=== Records shown ===
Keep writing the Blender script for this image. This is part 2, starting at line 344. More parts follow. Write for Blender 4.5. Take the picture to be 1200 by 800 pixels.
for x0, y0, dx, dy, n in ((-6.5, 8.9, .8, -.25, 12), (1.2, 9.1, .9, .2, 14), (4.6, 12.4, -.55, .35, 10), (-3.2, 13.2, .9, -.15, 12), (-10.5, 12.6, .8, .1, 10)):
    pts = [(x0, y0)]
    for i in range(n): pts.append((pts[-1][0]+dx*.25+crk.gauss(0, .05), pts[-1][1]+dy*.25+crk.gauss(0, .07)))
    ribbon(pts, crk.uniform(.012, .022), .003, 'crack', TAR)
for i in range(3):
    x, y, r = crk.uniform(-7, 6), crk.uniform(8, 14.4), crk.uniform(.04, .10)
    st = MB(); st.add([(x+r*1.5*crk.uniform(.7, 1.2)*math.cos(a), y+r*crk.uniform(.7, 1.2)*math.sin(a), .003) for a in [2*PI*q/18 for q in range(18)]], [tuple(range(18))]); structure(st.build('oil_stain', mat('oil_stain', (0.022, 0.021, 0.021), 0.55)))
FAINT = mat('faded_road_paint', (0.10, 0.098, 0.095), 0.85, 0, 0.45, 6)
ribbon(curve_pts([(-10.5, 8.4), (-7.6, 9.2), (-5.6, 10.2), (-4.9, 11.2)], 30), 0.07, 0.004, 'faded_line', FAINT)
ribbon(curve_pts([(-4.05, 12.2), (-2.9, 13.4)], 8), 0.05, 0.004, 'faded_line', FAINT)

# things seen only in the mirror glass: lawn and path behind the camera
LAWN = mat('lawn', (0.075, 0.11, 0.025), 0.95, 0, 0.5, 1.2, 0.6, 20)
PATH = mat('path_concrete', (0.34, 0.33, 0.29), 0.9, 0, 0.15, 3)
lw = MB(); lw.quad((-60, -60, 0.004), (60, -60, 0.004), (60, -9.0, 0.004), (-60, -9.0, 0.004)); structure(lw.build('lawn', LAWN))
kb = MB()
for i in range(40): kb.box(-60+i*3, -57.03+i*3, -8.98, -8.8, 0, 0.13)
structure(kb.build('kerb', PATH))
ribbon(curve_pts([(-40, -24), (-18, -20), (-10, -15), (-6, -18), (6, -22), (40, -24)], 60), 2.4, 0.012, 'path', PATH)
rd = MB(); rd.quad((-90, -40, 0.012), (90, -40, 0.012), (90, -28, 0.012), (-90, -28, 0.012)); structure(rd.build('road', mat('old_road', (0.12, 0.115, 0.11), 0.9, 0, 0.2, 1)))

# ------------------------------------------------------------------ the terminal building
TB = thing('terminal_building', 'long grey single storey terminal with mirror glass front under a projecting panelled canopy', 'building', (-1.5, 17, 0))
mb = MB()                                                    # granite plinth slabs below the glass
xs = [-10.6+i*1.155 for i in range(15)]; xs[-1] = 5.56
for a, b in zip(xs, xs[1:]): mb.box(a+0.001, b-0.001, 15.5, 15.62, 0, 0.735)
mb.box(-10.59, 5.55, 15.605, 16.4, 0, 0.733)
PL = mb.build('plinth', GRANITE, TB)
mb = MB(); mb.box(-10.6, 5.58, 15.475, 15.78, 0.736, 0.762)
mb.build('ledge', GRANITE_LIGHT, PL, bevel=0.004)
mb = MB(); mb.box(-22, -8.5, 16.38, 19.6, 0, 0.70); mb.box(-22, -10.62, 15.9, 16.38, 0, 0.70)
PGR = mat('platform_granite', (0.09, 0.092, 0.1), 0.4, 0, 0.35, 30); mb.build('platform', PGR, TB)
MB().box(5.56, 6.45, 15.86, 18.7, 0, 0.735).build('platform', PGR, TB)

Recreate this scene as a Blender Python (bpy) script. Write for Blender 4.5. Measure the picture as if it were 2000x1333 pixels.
===
=== Records shown ===
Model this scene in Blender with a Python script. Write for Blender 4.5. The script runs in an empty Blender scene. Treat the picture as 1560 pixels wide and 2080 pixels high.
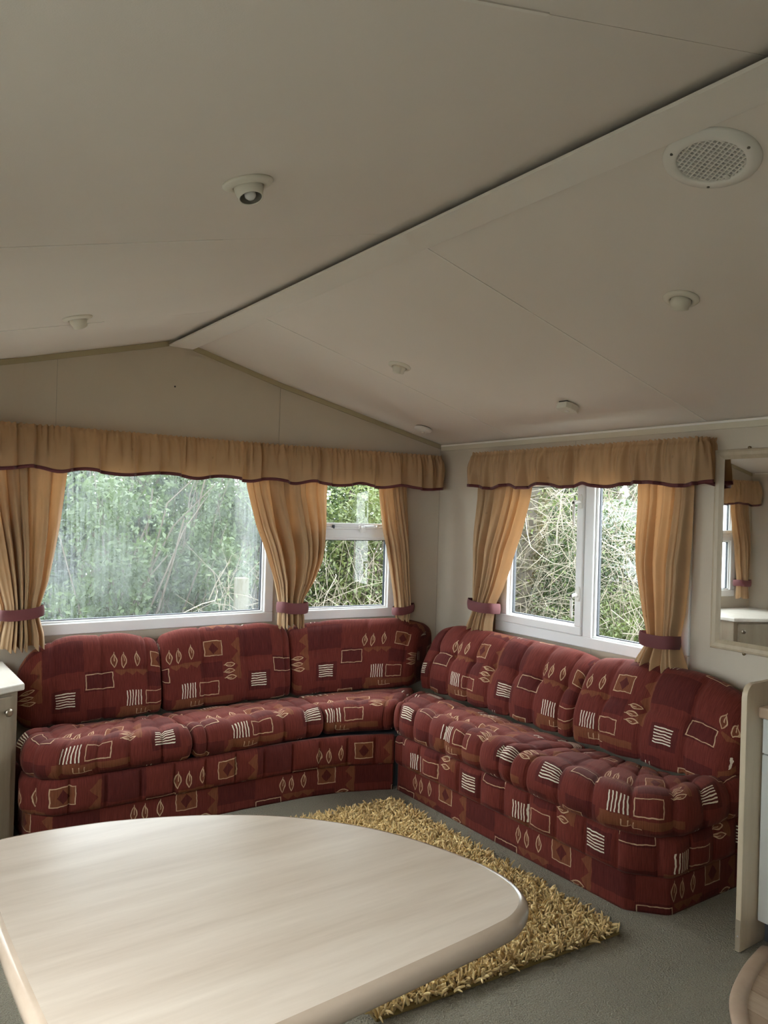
===
=== Records shown ===
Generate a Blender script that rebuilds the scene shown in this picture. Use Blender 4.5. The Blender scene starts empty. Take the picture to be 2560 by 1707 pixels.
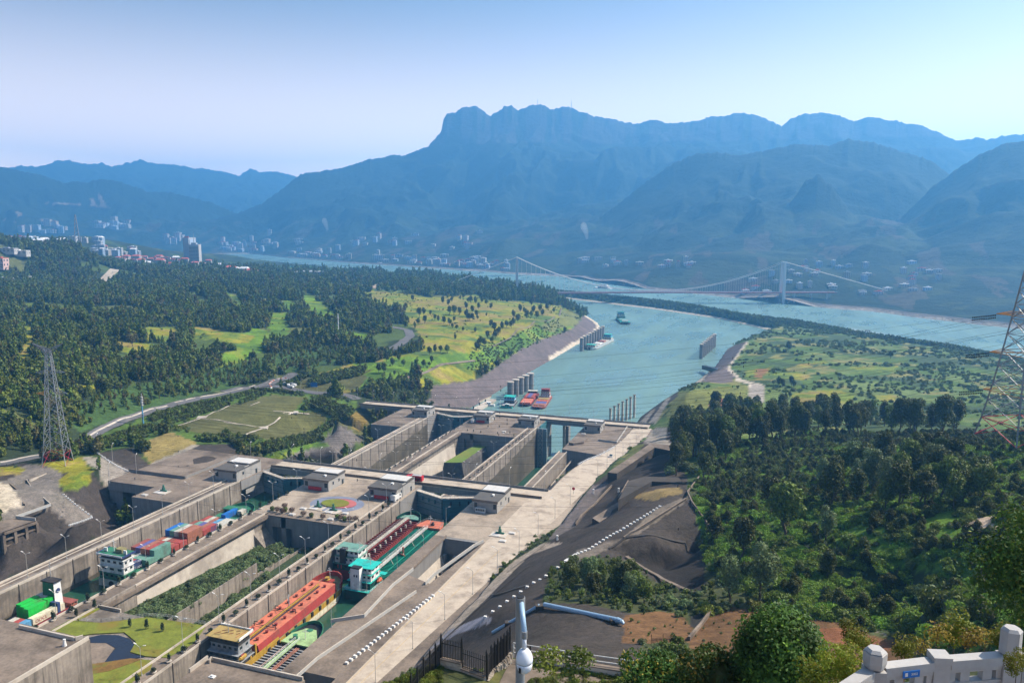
===
▶ **Written request**
Select every line of the records holding the string "empty".

▶ **Result of the exercise**
Model this scene in Blender with a Python script. Write for Blender 4.5. The script runs in an empty Blender scene. Treat the picture as 1560 pixels wide and 2080 pixels high.
Generate a Blender script that rebuilds the scene shown in this picture. Use Blender 4.5. The Blender scene starts empty. Take the picture to be 2560 by 1707 pixels.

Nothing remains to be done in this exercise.